WRITTEN PROBLEM -> Can you reproduce the data beneath, keeping every line exact?

=-=-=

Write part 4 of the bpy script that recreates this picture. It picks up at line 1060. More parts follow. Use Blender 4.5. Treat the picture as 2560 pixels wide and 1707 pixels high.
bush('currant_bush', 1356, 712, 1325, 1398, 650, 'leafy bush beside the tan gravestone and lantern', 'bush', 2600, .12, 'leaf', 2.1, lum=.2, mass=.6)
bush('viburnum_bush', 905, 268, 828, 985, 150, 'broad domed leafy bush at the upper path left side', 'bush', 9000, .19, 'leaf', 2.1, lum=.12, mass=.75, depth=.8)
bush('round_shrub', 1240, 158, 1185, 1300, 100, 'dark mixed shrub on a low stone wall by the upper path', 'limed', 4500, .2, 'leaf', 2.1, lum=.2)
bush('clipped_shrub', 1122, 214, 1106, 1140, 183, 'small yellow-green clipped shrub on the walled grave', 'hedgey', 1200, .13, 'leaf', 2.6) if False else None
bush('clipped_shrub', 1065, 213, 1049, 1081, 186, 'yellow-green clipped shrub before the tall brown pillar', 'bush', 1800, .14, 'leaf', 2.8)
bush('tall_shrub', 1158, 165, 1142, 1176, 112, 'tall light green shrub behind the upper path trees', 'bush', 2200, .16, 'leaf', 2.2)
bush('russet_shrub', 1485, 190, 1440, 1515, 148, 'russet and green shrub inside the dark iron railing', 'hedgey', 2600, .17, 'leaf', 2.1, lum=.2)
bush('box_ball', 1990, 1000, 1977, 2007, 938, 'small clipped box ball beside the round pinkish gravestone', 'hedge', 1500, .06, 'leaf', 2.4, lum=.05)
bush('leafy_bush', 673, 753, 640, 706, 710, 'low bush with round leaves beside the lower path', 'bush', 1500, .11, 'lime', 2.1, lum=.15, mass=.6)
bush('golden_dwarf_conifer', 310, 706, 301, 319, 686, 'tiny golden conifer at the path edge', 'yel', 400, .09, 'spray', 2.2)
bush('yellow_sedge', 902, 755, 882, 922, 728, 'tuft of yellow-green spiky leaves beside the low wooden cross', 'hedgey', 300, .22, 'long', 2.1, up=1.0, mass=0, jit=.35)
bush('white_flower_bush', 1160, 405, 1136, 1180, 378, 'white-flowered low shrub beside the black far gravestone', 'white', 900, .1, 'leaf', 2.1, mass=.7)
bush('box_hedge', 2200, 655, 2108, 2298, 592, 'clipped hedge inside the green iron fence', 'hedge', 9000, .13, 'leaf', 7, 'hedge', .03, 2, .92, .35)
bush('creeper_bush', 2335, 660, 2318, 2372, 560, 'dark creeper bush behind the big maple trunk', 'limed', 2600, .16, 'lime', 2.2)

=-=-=

RESPONSE ->
Write part 4 of the bpy script that recreates this picture. It picks up at line 1060. More parts follow. Use Blender 4.5. Treat the picture as 2560 pixels wide and 1707 pixels high.
bush('currant_bush', 1356, 712, 1325, 1398, 650, 'leafy bush beside the tan gravestone and lantern', 'bush', 2600, .12, 'leaf', 2.1, lum=.2, mass=.6)
bush('viburnum_bush', 905, 268, 828, 985, 150, 'broad domed leafy bush at the upper path left side', 'bush', 9000, .19, 'leaf', 2.1, lum=.12, mass=.75, depth=.8)
bush('round_shrub', 1240, 158, 1185, 1300, 100, 'dark mixed shrub on a low stone wall by the upper path', 'limed', 4500, .2, 'leaf', 2.1, lum=.2)
bush('clipped_shrub', 1122, 214, 1106, 1140, 183, 'small yellow-green clipped shrub on the walled grave', 'hedgey', 1200, .13, 'leaf', 2.6) if False else None
bush('clipped_shrub', 1065, 213, 1049, 1081, 186, 'yellow-green clipped shrub before the tall brown pillar', 'bush', 1800, .14, 'leaf', 2.8)
bush('tall_shrub', 1158, 165, 1142, 1176, 112, 'tall light green shrub behind the upper path trees', 'bush', 2200, .16, 'leaf', 2.2)
bush('russet_shrub', 1485, 190, 1440, 1515, 148, 'russet and green shrub inside the dark iron railing', 'hedgey', 2600, .17, 'leaf', 2.1, lum=.2)
bush('box_ball', 1990, 1000, 1977, 2007, 938, 'small clipped box ball beside the round pinkish gravestone', 'hedge', 1500, .06, 'leaf', 2.4, lum=.05)
bush('leafy_bush', 673, 753, 640, 706, 710, 'low bush with round leaves beside the lower path', 'bush', 1500, .11, 'lime', 2.1, lum=.15, mass=.6)
bush('golden_dwarf_conifer', 310, 706, 301, 319, 686, 'tiny golden conifer at the path edge', 'yel', 400, .09, 'spray', 2.2)
bush('yellow_sedge', 902, 755, 882, 922, 728, 'tuft of yellow-green spiky leaves beside the low wooden cross', 'hedgey', 300, .22, 'long', 2.1, up=1.0, mass=0, jit=.35)
bush('white_flower_bush', 1160, 405, 1136, 1180, 378, 'white-flowered low shrub beside the black far gravestone', 'white', 900, .1, 'leaf', 2.1, mass=.7)
bush('box_hedge', 2200, 655, 2108, 2298, 592, 'clipped hedge inside the green iron fence', 'hedge', 9000, .13, 'leaf', 7, 'hedge', .03, 2, .92, .35)
bush('creeper_bush', 2335, 660, 2318, 2372, 560, 'dark creeper bush behind the big maple trunk', 'limed', 2600, .16, 'lime', 2.2)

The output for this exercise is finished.